Jeannette Alexis Martinez

Born in Southern California, Jeannette’s parents warmly supported her creative endeavors at a young age and nurtured her intellectual interests in art, history, and theology.

In 2019, Jeannette graduated magna cum laude from Loyola Marymount University as a double major in art history and theological studies. During this time, she academically challenged herself to graduate in three years while undertaking independent research projects and maintaining high honors.

Syracuse Florence Fellow ‘23

A few years later, she graduated in 2023 with a master’s degree in art history through Syracuse University, where she received a fully funded fellowship to conduct research in Florence, Italy. As a Syracuse Florence Fellow, she delivered countless lectures for graduate-level audiences and presented novel research at a symposium attended by expert art historians. Her master’s thesis focused on Giorgio Vasari’s altarpiece of the Madonna of the Rosary (1569), located in the Florentine church of Santa Maria Novella.

Through her interdisciplinary approach, Jeannette made new discoveries by considering crucial religious and artistic influences on this altarpiece. Previous scholarship on Vasari’s Madonna of the Rosary primarily discussed the painting within a broader survey of this iconographical type or as part of the Vasarian program of altarpieces within the basilica. The few scholars offering a visual analysis of the painting failed to adequately address pre-existing traditions of visual iconography found in printed rosary manuals and prominent legends central to sixteenth-century Dominican spirituality. As a result, the literature on Vasari’s Madonna of the Rosary contained gaps, unsupported claims, and errors. Jeannette’s deeper contextual approach offered more definitive identifications of the protagonists and objects depicted in the altarpiece as the basis of a new iconographic interpretation that addresses Dominican spirituality.

Watch a presentation on this research here!

Routing the Rosary: Mapping Visual Tradition in Sixteenth-Century Italian Paintings of the Madonna of the Rosary

Following the completion of her master’s degree, Jeannette remained committed to this research topic.

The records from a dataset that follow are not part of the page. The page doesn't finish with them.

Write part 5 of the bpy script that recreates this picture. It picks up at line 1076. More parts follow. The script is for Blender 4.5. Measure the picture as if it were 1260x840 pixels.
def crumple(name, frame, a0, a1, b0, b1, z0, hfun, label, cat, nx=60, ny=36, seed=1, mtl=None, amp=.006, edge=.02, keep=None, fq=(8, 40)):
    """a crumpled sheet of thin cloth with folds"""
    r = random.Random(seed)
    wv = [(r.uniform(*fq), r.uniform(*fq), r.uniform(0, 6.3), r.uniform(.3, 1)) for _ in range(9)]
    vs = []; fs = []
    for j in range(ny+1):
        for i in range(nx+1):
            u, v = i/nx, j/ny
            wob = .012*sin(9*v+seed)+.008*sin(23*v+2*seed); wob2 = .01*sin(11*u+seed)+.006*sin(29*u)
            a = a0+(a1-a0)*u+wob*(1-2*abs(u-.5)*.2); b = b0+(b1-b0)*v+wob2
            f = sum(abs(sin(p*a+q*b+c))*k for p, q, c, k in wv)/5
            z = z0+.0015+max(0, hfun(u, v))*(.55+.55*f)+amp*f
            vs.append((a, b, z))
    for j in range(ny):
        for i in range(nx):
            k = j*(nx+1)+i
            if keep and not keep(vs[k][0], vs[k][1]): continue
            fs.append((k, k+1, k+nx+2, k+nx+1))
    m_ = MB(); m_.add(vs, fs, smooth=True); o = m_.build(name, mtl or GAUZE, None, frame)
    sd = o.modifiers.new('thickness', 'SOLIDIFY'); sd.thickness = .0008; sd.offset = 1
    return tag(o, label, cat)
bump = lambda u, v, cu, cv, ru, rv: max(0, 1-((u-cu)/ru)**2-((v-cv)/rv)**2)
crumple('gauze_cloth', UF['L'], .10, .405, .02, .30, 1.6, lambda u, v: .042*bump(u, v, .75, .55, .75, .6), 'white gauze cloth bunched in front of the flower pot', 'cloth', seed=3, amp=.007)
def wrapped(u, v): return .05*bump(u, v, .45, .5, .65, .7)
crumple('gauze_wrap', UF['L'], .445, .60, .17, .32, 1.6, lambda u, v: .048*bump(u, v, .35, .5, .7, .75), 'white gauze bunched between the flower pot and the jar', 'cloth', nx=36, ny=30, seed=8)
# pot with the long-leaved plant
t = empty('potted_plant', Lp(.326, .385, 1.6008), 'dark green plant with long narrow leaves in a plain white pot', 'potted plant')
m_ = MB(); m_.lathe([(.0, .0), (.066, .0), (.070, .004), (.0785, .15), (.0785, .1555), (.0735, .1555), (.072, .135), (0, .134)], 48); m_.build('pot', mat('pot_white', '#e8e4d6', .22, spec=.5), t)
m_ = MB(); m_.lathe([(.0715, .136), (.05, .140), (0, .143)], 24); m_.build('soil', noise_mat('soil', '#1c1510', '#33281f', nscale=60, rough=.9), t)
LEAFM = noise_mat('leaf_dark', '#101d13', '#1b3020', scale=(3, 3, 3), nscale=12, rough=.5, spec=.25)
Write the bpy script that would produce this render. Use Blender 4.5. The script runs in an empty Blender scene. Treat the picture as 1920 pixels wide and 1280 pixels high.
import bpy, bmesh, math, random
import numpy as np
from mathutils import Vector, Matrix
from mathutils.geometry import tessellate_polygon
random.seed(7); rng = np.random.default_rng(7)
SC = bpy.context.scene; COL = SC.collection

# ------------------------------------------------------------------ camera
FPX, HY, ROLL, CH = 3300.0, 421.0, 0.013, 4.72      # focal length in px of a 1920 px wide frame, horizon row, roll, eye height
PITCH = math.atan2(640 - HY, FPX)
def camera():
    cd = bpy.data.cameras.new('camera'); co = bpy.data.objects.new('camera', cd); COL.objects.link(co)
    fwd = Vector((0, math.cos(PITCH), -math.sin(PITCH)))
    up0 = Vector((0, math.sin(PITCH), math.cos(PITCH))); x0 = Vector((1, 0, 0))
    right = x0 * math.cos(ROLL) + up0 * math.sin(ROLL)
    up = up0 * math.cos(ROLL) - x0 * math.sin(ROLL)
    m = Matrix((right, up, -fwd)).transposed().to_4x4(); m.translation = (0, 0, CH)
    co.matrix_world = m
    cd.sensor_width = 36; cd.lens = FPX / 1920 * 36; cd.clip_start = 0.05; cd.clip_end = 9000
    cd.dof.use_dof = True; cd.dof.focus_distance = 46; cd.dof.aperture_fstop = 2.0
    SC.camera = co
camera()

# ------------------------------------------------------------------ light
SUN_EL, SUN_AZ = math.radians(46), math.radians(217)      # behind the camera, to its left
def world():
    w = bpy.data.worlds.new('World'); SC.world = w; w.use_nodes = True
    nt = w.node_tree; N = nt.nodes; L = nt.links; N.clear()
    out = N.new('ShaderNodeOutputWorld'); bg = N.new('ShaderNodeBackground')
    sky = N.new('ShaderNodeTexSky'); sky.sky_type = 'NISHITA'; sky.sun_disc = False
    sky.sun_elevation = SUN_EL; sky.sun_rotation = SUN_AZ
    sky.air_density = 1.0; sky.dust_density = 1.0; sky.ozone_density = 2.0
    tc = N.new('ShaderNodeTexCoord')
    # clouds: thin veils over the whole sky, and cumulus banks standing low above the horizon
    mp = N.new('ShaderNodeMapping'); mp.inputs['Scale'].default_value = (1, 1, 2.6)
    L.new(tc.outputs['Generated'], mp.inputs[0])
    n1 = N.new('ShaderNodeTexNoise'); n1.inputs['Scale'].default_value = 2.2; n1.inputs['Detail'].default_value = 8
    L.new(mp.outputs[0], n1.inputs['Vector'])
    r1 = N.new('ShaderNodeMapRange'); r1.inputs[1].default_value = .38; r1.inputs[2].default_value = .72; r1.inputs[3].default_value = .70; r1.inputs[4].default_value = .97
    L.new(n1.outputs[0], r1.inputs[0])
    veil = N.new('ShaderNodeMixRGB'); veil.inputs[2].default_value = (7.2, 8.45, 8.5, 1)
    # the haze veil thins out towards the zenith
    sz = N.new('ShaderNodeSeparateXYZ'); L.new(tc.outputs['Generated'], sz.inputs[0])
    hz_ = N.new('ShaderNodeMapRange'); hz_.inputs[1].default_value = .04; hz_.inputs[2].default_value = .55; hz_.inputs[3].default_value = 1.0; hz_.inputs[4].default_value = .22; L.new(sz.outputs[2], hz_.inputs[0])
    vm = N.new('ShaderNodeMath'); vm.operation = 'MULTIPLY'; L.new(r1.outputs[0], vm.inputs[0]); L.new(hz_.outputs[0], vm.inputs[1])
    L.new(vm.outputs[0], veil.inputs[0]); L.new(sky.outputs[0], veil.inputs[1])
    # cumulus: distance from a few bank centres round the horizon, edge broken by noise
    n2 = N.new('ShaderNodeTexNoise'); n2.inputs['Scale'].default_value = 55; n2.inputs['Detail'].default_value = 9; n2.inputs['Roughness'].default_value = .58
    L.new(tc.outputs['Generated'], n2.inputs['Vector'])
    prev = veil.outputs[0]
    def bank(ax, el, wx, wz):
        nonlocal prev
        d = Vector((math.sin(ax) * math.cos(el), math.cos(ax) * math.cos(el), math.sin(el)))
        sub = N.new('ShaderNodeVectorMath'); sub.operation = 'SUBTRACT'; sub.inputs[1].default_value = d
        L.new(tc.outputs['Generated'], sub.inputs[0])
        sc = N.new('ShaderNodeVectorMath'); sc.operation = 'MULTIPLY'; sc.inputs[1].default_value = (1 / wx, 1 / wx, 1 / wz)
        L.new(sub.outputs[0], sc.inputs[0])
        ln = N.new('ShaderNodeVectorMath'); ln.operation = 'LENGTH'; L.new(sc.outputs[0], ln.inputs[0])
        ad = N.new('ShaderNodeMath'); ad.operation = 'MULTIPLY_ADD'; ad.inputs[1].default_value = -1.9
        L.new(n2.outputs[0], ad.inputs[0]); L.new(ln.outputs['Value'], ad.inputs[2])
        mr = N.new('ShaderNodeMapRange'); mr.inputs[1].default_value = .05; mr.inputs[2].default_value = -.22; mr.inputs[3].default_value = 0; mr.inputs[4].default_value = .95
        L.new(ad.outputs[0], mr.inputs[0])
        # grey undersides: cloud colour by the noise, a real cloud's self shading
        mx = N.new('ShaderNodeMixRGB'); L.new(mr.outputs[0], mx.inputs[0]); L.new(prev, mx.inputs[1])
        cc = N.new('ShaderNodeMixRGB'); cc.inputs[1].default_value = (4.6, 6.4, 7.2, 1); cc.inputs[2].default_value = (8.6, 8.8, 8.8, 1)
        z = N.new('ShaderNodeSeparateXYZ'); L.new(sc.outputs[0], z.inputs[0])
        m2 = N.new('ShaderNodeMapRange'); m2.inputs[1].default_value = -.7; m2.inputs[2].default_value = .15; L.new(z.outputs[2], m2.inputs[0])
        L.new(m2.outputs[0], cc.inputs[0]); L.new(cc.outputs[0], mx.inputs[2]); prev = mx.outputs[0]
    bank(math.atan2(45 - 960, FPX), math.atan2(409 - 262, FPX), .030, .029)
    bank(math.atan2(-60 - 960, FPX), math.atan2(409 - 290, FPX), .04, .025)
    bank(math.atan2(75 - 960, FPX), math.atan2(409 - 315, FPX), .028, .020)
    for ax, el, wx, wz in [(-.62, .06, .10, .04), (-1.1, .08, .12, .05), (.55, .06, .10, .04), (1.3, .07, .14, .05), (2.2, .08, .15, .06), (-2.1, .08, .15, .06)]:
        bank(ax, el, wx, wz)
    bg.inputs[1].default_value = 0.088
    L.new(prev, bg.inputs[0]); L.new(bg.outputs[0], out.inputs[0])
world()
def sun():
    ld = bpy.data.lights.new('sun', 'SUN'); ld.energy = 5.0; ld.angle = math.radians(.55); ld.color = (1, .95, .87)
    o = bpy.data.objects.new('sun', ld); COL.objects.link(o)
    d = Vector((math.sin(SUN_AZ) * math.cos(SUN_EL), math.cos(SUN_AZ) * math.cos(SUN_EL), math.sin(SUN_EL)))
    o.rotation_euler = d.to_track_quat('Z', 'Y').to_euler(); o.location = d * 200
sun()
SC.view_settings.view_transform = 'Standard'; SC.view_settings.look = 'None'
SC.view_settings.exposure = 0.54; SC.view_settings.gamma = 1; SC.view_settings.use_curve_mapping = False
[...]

She employed her master’s thesis to serve as the foundation of a large-scale geographic information system (GIS) project titled “Routing the Rosary: Mapping Visual Tradition in Sixteenth-Century Italian Paintings of the Madonna of the Rosary.” Through GIS technology, my website uses geospatial information that links the visual tradition of rosary iconography in printed materials to sixteenth-century Italian paintings of the Madonna of the Rosary.

In 2024, Jeannette was accepted to pursue a dual Phd degree at Claremont Graduate University, a graduate-only research institution part of the Claremont Colleges consortium. Here, she has been pursuing a PhD in Cultural Studies and PhD in Religion.

Through a combination of fieldwork, archival study, and art historical analysis, Jeannette’s PhD research examines Immaculate Conception imagery in Nicaragua.